ELLSWORTH BUNKER: Global Troubleshooter, Vietnam Hawk, Howard B. Schaffer, University of North Carolina Press, Chapel Hill, 2003, 380 pages, $34.95.

The idea of diplomacy is the reasonable bargaining between men--a formula that fits Ellsworth Bunker's diplomatic career. After a successful business career, he was an ambassador for a succession of presidents, from Harry S. Truman to Jimmy Carter. Bunker helped broker and negotiate agreements over West New Guinea, Yemen, the Dominican Republic, and the Panama Canal, but he might best be remembered as the Ambassador to South Vietnam, 1967-1973.

Bunker behaved as a professional, not a talented amateur. He believed his job was to maintain state-to-state relations and acted as a technician and a craftsman without grand theories of diplomatic relations or America's place in the world. He concentrated on finding solutions to immediate issues to further U.S. foreign policy objectives, which made him a supple negotiator with firm beliefs about the right of self-determination and the improvement of the lives of ordinary people.

Bunker was most effective as a negotiator, in part because of the trust five presidents placed in him. His business experience stood him in good stead as he formulated the principles of a good negotiator, which to a great degree followed maxims formulated by the classic commentators on Western diplomatic practice, then modified to fit 20th-century circumstances. Although every negotiation was different, Bunker believed several common techniques could be followed to ensure success.

Bunker created an informal atmosphere, usually a secluded setting, in which the contending parties could develop familiar personal relations. He offered draft proposals that could become the basis for bargaining and used small, intellectually supple staffs to quickly anticipate changes before they could be second-guessed.
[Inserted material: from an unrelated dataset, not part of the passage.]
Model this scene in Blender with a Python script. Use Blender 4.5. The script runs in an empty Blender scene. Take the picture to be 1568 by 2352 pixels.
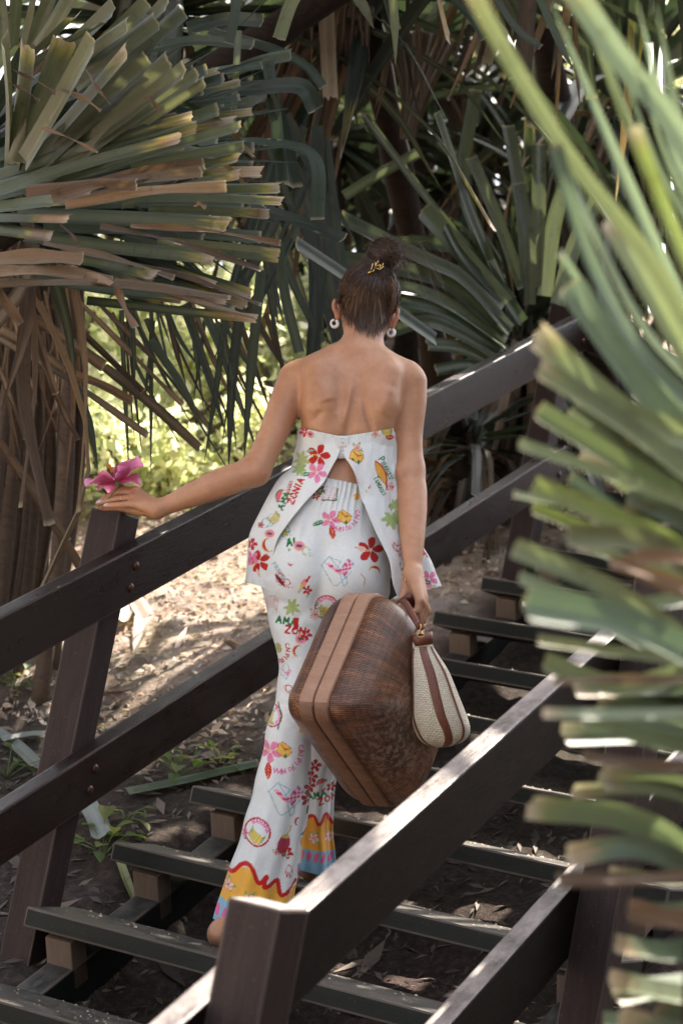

He tried to avoid State Department bureaucratic in-infighting, and for the most part was successful. The only exception was the Panama Canal Treaty, where he defended his work to both the Congress and the American people.

Howard B. Schaffer has written a fascinating biography highlighting the ways military and diplomatic power can work together to settle knotty problems between states. Over the course of his life as a business executive and diplomat, Bunker exemplified patriotic American values in that he was willing to tackle difficult and sometimes arduous and dangerous tasks in the service of the Republic. His diplomatic career epitomizes the ideals of patriotism and selfless service. This biography gives the reader insights into the way diplomacy works on a day-to-day basis and how U.S. interests are furthered through peace and conflict.